Begin Dataset content

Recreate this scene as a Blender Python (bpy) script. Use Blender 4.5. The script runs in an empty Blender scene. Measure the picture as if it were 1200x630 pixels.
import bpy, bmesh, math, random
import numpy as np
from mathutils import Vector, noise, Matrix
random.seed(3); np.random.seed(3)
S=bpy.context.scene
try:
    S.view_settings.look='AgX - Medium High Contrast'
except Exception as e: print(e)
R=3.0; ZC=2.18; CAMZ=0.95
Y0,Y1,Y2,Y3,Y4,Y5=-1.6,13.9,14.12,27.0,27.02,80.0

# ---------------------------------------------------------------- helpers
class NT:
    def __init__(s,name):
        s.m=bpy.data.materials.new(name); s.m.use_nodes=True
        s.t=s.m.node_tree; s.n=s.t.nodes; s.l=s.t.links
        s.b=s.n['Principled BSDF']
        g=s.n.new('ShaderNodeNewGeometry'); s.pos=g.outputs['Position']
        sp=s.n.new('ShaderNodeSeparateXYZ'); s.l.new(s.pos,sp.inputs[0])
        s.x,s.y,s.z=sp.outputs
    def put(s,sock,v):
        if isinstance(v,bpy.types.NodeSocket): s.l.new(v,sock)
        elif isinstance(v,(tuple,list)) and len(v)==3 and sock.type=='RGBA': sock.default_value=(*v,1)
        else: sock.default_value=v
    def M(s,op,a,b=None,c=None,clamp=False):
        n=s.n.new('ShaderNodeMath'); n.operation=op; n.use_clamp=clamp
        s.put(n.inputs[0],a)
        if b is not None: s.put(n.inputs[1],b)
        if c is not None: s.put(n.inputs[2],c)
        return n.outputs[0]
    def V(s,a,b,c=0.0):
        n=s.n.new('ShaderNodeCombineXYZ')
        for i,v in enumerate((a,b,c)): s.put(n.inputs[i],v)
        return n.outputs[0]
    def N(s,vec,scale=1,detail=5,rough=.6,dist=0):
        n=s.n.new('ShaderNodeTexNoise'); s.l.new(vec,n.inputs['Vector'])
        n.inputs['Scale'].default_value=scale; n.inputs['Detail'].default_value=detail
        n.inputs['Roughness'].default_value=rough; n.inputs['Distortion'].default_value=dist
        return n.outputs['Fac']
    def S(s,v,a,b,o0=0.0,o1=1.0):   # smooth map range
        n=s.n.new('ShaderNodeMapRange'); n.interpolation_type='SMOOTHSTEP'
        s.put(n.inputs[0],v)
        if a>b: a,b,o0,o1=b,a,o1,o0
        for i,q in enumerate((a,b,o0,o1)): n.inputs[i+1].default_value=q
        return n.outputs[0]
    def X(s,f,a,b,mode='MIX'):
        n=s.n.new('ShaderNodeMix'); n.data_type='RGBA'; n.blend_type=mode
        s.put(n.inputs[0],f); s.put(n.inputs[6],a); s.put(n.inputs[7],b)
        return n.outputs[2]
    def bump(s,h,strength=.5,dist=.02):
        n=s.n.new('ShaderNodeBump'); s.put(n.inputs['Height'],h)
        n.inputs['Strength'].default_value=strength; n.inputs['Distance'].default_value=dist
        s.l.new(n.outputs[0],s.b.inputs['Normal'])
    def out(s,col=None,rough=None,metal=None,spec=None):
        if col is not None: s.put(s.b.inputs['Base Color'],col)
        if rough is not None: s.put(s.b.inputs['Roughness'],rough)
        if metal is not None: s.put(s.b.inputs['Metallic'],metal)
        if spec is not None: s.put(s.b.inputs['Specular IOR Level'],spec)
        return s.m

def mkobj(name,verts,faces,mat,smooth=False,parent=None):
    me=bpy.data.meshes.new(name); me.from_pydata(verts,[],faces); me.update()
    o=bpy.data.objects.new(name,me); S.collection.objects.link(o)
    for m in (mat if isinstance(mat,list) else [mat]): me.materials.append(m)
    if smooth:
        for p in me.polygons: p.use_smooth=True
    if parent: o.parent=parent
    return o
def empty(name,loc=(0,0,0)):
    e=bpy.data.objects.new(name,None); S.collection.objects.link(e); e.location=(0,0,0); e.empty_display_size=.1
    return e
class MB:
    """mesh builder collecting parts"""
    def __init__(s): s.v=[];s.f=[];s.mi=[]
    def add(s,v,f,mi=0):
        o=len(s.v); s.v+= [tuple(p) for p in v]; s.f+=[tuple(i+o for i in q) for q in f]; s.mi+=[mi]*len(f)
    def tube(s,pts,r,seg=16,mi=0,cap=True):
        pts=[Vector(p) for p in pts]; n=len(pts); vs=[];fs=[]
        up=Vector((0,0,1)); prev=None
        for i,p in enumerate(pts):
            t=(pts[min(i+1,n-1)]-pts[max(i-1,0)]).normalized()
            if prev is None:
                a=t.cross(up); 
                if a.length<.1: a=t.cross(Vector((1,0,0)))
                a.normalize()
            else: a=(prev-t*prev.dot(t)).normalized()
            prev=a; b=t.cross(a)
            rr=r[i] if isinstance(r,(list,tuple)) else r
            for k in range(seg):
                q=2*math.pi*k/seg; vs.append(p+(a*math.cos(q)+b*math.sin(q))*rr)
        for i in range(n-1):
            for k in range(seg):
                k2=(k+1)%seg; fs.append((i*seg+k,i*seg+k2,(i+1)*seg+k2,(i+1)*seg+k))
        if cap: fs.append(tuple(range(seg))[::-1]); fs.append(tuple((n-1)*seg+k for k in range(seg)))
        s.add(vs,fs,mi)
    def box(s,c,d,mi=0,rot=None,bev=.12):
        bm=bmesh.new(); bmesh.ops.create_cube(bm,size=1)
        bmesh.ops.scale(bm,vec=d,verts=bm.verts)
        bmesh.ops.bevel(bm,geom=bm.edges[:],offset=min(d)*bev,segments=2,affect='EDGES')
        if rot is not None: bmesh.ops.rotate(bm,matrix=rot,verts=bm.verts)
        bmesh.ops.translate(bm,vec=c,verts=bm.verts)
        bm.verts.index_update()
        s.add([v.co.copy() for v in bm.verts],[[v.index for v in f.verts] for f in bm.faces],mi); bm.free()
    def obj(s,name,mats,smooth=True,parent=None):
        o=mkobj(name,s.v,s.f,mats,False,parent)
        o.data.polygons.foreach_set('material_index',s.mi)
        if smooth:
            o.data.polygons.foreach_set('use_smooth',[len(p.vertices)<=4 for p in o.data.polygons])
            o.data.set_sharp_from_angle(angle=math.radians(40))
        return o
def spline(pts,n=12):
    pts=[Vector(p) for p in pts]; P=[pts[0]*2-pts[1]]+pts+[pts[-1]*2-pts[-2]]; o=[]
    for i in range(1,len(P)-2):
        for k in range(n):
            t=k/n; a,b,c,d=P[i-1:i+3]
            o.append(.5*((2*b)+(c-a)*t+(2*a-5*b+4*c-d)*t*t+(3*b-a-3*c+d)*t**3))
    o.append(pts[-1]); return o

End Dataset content

From the first line of the data through the line with "Y0,Y1,Y2,Y3,Y4,Y5=-1.6,13.9,14.12,27.0,27.02,80.0", quote each line exactly and add nothing else.

Recreate this scene as a Blender Python (bpy) script. Use Blender 4.5. The script runs in an empty Blender scene. Measure the picture as if it were 1200x630 pixels.
import bpy, bmesh, math, random
import numpy as np
from mathutils import Vector, noise, Matrix
random.seed(3); np.random.seed(3)
S=bpy.context.scene
try:
    S.view_settings.look='AgX - Medium High Contrast'
except Exception as e: print(e)
R=3.0; ZC=2.18; CAMZ=0.95
Y0,Y1,Y2,Y3,Y4,Y5=-1.6,13.9,14.12,27.0,27.02,80.0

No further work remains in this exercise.